I am trying to intercept openat()
calls with the following library comm.c
. This is very standard minimal example, nothing special about it. I compile it with
>gcc -shared -Wall -fPIC -Wl,-init,init comm.c -o comm.so
I am pasting this standard minimal example to show that, I thought, I knew what I was doing.
#define _GNU_SOURCE
#include <dlfcn.h>
#include <sys/types.h>
#include <sys/stat.h>
#include <fcntl.h>
#include <stdarg.h>
#include <stdio.h>
typedef int (*openat_type)(int, const char *, int, ...);
static openat_type g_orig_openat;
void init() {
g_orig_openat = (openat_type)dlsym(RTLD_NEXT,"openat");
}
int openat(int dirfd, const char* pathname, int flags, ...) {
int fd;
va_list ap;
if (flags & (O_CREAT)) {
va_start(ap, flags);
fd = g_orig_openat(dirfd, pathname, flags, va_arg(ap, mode_t));
}
else
fd = g_orig_openat(dirfd, pathname, flags);
printf("openat dirfd %d pathname %s\n", dirfd, pathname);
return fd;
}
I am running a tar
command, again a minimal example, untarring an archive containing a single file foobar
, to a pre-existing subdirectory dir
:
>strace -f tar xf foobar.tar -C dir 2>&1 | grep openat
openat(AT_FDCWD, "dir", O_RDONLY|O_NOCTTY|O_NONBLOCK|O_DIRECTORY|O_CLOEXEC) = 4
openat(4, "foobar", O_WRONLY|O_CREAT|O_EXCL|O_NOCTTY|O_NONBLOCK|O_CLOEXEC, 0600) = -1 EEXIST (File exists)

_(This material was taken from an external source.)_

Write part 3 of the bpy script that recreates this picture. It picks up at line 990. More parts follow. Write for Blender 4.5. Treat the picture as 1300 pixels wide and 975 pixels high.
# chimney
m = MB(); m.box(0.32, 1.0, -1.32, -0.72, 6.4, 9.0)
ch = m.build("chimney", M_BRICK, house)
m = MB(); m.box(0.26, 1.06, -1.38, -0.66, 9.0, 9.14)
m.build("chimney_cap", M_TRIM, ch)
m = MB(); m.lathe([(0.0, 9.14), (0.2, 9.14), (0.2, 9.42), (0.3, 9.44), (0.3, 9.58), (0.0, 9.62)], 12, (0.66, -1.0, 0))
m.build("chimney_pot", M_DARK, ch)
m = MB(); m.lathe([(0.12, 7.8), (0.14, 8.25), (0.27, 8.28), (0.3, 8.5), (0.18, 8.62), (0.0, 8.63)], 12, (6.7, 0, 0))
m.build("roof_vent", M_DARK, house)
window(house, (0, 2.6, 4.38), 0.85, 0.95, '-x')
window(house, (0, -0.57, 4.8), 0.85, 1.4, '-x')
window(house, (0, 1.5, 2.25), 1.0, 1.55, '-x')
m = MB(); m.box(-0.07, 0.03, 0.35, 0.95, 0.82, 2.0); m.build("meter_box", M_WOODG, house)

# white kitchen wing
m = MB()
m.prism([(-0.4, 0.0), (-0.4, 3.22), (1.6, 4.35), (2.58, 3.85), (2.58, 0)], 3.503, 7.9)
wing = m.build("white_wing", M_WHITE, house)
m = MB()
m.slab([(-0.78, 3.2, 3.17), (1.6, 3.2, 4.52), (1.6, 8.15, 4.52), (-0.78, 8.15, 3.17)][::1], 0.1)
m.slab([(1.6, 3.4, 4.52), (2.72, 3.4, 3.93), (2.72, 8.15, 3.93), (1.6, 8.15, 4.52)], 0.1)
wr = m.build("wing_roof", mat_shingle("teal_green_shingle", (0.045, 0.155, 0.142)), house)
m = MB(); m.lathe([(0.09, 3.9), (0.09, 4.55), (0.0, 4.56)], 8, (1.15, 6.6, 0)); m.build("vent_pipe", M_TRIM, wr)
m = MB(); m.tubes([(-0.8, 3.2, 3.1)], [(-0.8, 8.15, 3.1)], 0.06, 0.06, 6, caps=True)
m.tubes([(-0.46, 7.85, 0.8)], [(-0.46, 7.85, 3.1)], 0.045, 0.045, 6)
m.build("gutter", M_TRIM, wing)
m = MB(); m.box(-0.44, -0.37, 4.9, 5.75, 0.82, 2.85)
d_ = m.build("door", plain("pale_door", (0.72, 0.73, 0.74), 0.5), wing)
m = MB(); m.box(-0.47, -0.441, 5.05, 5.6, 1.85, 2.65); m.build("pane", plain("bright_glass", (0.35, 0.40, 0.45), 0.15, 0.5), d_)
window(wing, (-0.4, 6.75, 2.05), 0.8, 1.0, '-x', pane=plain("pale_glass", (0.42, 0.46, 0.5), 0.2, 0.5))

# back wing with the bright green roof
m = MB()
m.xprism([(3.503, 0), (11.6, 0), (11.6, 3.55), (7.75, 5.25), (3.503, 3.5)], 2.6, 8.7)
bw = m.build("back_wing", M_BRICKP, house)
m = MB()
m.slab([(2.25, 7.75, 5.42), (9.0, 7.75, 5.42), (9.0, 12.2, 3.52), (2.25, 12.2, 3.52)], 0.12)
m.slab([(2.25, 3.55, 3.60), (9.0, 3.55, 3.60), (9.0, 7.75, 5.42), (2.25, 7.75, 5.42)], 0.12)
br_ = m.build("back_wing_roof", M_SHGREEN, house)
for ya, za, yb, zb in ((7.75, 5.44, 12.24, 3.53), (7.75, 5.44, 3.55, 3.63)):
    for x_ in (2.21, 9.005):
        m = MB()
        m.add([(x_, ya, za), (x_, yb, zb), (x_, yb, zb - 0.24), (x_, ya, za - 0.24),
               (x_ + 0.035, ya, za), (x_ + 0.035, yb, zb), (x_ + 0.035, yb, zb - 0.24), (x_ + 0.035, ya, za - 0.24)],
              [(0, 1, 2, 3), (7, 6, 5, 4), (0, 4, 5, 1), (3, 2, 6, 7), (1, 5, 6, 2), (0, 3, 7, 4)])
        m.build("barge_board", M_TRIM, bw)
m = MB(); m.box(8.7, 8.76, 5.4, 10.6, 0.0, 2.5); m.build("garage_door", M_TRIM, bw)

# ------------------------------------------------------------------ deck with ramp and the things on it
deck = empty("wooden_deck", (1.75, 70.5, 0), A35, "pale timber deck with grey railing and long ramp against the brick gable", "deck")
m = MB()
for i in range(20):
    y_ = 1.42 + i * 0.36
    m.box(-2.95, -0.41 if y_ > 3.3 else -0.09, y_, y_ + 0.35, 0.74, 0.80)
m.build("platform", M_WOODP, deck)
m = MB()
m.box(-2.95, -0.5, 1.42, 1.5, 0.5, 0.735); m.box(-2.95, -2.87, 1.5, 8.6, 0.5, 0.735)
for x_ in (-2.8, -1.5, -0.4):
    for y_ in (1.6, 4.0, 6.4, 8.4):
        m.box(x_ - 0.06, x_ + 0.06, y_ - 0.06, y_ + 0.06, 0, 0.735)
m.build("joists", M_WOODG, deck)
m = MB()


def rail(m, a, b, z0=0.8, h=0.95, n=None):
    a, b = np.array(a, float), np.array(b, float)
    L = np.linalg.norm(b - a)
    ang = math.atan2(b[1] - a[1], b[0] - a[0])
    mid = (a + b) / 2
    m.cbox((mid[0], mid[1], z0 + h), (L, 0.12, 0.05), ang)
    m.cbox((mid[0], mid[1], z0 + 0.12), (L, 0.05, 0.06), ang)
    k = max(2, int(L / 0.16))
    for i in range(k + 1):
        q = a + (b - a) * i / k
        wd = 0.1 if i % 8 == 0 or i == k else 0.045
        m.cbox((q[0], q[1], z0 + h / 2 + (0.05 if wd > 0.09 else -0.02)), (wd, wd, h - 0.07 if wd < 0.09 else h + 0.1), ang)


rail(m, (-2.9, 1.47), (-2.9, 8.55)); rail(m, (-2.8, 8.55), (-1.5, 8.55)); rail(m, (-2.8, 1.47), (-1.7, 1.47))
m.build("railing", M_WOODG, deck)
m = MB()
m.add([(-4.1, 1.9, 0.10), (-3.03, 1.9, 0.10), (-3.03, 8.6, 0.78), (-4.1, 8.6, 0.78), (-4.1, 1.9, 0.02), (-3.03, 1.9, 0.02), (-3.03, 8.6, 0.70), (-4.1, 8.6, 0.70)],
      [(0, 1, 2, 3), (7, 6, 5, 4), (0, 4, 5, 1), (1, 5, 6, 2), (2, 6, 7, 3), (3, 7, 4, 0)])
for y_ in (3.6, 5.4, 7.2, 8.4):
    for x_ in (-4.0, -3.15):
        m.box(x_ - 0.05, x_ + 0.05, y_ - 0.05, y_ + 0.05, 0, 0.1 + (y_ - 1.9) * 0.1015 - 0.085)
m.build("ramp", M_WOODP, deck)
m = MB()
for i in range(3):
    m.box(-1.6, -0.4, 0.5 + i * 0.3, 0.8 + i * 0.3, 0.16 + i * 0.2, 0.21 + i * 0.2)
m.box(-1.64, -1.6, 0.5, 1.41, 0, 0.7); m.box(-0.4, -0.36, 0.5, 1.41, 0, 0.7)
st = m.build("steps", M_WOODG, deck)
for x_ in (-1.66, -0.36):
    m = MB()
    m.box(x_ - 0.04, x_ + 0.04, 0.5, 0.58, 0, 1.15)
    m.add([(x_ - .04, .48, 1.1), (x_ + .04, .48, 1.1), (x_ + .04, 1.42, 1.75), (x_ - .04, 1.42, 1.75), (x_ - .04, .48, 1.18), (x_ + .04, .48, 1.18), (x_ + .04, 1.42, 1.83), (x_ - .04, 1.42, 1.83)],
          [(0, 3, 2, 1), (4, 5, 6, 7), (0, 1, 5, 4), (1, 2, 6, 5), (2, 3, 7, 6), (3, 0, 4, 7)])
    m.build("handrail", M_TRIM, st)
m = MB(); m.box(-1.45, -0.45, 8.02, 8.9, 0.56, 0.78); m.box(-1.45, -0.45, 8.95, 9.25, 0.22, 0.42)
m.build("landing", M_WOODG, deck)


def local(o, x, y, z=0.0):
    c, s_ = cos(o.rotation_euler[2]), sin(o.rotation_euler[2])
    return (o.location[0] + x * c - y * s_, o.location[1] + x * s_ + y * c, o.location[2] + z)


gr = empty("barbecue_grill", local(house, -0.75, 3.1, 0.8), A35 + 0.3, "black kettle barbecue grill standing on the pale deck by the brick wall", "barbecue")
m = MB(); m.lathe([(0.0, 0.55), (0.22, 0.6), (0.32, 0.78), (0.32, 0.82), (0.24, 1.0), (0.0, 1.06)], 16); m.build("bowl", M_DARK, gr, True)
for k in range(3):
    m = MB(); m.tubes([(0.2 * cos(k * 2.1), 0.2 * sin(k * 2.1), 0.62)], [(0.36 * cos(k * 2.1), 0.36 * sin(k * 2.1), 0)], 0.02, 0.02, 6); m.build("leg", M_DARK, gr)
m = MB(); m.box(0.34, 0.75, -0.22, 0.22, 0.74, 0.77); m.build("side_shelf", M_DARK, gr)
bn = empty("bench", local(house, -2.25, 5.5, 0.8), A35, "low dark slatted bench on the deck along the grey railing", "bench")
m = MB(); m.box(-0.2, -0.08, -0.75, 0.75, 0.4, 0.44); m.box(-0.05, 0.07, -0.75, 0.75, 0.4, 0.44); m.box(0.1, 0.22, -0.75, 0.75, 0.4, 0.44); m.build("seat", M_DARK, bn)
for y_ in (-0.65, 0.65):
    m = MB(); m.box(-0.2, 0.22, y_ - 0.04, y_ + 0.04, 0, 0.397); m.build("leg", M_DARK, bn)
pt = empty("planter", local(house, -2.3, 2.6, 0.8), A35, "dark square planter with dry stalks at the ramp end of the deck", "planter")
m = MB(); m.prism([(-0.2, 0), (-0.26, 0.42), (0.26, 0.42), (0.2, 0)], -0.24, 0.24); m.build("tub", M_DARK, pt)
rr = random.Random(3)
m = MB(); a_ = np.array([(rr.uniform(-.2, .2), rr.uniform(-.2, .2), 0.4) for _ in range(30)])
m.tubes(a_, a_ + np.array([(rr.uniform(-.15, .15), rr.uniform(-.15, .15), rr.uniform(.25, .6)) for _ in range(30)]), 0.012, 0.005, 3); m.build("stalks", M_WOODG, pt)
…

openat(4, "foobar", O_WRONLY|O_CREAT|O_EXCL|O_NOCTTY|O_NONBLOCK|O_CLOEXEC, 0600) = 5
However,
>LD_PRELOAD=./comm.so tar xf foobar.tar -C dir
openat dirfd 4 pathname foobar
openat dirfd 4 pathname foobar
OK, I know how to handle this - I have done this before - the reason for this kind of discrepancy, is that the system call openat()
that is shown by strace
is not done by the same-named user function openat()
. To find out what that other user function is, one gets the sources, rebuilds them, and finds out.
So, I got the sources for my tar
:
>$(which tar) --version
tar (GNU tar) 1.26
I got the tar
1.26 sources and rebuilt them myself, and, lo and behold, if I use the binary tar
that I built, rather than the above installed one, then comm.so
does catch all 3 openat
calls!
So that means there is no "other user function".
Please help, what is possibly going on here??
NO, the question is not answered by that previous question. That previous answer simply said, the library call may be differently named, than the underlying system call. Here, that is NOT the case because I recompiled the same code myself, and there are no other library calls in there.